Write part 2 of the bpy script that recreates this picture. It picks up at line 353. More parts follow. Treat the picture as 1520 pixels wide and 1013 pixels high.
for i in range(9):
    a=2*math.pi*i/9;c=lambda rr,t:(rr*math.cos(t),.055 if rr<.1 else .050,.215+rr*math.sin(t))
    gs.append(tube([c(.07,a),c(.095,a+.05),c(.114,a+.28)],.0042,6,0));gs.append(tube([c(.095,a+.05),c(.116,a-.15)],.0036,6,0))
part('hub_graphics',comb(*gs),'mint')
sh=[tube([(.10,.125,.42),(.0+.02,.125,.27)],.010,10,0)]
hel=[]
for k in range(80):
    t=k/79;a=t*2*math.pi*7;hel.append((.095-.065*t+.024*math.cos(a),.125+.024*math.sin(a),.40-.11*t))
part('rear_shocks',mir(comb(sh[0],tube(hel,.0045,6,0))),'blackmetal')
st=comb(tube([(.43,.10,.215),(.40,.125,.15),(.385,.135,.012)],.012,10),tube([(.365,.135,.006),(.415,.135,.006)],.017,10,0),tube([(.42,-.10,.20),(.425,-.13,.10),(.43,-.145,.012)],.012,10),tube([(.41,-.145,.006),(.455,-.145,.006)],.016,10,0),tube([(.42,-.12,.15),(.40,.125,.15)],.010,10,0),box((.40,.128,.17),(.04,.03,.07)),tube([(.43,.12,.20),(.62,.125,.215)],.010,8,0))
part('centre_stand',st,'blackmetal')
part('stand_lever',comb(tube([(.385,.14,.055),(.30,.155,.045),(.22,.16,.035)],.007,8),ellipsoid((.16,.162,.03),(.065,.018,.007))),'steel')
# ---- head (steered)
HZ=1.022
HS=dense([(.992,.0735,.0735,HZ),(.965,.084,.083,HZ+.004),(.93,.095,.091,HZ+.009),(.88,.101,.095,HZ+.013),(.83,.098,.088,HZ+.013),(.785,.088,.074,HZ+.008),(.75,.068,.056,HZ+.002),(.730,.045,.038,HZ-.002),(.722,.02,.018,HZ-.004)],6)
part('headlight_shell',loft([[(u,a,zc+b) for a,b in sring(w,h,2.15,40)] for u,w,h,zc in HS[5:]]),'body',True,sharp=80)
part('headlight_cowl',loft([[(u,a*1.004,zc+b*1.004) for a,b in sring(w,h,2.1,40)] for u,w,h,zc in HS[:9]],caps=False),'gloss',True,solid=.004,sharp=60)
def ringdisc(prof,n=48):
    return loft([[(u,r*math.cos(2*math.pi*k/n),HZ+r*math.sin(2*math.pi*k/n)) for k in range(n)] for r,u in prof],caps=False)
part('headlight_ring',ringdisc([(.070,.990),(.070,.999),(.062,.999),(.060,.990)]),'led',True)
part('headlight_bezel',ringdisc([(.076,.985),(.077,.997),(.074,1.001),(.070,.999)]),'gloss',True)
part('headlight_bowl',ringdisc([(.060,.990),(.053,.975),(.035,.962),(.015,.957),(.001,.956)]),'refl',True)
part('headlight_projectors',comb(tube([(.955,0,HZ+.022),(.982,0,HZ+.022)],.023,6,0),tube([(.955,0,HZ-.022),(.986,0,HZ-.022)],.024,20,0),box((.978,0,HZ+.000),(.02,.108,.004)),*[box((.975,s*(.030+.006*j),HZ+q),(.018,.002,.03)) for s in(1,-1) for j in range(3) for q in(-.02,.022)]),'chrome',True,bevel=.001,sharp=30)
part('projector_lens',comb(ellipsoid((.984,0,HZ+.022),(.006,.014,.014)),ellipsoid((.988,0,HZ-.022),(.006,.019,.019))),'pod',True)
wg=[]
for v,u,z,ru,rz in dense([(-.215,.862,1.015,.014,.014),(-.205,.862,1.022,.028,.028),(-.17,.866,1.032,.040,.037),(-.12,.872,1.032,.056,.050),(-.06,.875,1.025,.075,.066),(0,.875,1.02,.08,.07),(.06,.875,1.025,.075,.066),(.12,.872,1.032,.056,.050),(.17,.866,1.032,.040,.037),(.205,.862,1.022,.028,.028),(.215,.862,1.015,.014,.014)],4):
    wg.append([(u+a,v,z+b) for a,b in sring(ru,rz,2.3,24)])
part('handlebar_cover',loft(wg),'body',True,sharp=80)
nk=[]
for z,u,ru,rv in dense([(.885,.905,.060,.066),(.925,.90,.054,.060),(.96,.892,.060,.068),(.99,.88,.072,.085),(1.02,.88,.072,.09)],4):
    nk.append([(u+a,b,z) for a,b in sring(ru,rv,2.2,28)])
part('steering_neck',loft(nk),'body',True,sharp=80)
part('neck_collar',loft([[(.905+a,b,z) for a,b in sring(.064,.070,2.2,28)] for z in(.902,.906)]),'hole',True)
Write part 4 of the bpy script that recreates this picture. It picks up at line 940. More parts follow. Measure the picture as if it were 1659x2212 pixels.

» Task requirements
Write out the listing once more, matching it exactly.

» Finished answer
Write part 2 of the bpy script that recreates this picture. It picks up at line 353. More parts follow. Treat the picture as 1520 pixels wide and 1013 pixels high.
for i in range(9):
    a=2*math.pi*i/9;c=lambda rr,t:(rr*math.cos(t),.055 if rr<.1 else .050,.215+rr*math.sin(t))
    gs.append(tube([c(.07,a),c(.095,a+.05),c(.114,a+.28)],.0042,6,0));gs.append(tube([c(.095,a+.05),c(.116,a-.15)],.0036,6,0))
part('hub_graphics',comb(*gs),'mint')
sh=[tube([(.10,.125,.42),(.0+.02,.125,.27)],.010,10,0)]
hel=[]
for k in range(80):
    t=k/79;a=t*2*math.pi*7;hel.append((.095-.065*t+.024*math.cos(a),.125+.024*math.sin(a),.40-.11*t))
part('rear_shocks',mir(comb(sh[0],tube(hel,.0045,6,0))),'blackmetal')
st=comb(tube([(.43,.10,.215),(.40,.125,.15),(.385,.135,.012)],.012,10),tube([(.365,.135,.006),(.415,.135,.006)],.017,10,0),tube([(.42,-.10,.20),(.425,-.13,.10),(.43,-.145,.012)],.012,10),tube([(.41,-.145,.006),(.455,-.145,.006)],.016,10,0),tube([(.42,-.12,.15),(.40,.125,.15)],.010,10,0),box((.40,.128,.17),(.04,.03,.07)),tube([(.43,.12,.20),(.62,.125,.215)],.010,8,0))
part('centre_stand',st,'blackmetal')
part('stand_lever',comb(tube([(.385,.14,.055),(.30,.155,.045),(.22,.16,.035)],.007,8),ellipsoid((.16,.162,.03),(.065,.018,.007))),'steel')
# ---- head (steered)
HZ=1.022
HS=dense([(.992,.0735,.0735,HZ),(.965,.084,.083,HZ+.004),(.93,.095,.091,HZ+.009),(.88,.101,.095,HZ+.013),(.83,.098,.088,HZ+.013),(.785,.088,.074,HZ+.008),(.75,.068,.056,HZ+.002),(.730,.045,.038,HZ-.002),(.722,.02,.018,HZ-.004)],6)
part('headlight_shell',loft([[(u,a,zc+b) for a,b in sring(w,h,2.15,40)] for u,w,h,zc in HS[5:]]),'body',True,sharp=80)
part('headlight_cowl',loft([[(u,a*1.004,zc+b*1.004) for a,b in sring(w,h,2.1,40)] for u,w,h,zc in HS[:9]],caps=False),'gloss',True,solid=.004,sharp=60)
def ringdisc(prof,n=48):
    return loft([[(u,r*math.cos(2*math.pi*k/n),HZ+r*math.sin(2*math.pi*k/n)) for k in range(n)] for r,u in prof],caps=False)
part('headlight_ring',ringdisc([(.070,.990),(.070,.999),(.062,.999),(.060,.990)]),'led',True)
part('headlight_bezel',ringdisc([(.076,.985),(.077,.997),(.074,1.001),(.070,.999)]),'gloss',True)
part('headlight_bowl',ringdisc([(.060,.990),(.053,.975),(.035,.962),(.015,.957),(.001,.956)]),'refl',True)
part('headlight_projectors',comb(tube([(.955,0,HZ+.022),(.982,0,HZ+.022)],.023,6,0),tube([(.955,0,HZ-.022),(.986,0,HZ-.022)],.024,20,0),box((.978,0,HZ+.000),(.02,.108,.004)),*[box((.975,s*(.030+.006*j),HZ+q),(.018,.002,.03)) for s in(1,-1) for j in range(3) for q in(-.02,.022)]),'chrome',True,bevel=.001,sharp=30)
part('projector_lens',comb(ellipsoid((.984,0,HZ+.022),(.006,.014,.014)),ellipsoid((.988,0,HZ-.022),(.006,.019,.019))),'pod',True)
wg=[]
for v,u,z,ru,rz in dense([(-.215,.862,1.015,.014,.014),(-.205,.862,1.022,.028,.028),(-.17,.866,1.032,.040,.037),(-.12,.872,1.032,.056,.050),(-.06,.875,1.025,.075,.066),(0,.875,1.02,.08,.07),(.06,.875,1.025,.075,.066),(.12,.872,1.032,.056,.050),(.17,.866,1.032,.040,.037),(.205,.862,1.022,.028,.028),(.215,.862,1.015,.014,.014)],4):
    wg.append([(u+a,v,z+b) for a,b in sring(ru,rz,2.3,24)])
part('handlebar_cover',loft(wg),'body',True,sharp=80)
nk=[]
for z,u,ru,rv in dense([(.885,.905,.060,.066),(.925,.90,.054,.060),(.96,.892,.060,.068),(.99,.88,.072,.085),(1.02,.88,.072,.09)],4):
    nk.append([(u+a,b,z) for a,b in sring(ru,rv,2.2,28)])
part('steering_neck',loft(nk),'body',True,sharp=80)
part('neck_collar',loft([[(.905+a,b,z) for a,b in sring(.064,.070,2.2,28)] for z in(.902,.906)]),'hole',True)
Write part 4 of the bpy script that recreates this picture. It picks up at line 940. More parts follow. Measure the picture as if it were 1659x2212 pixels.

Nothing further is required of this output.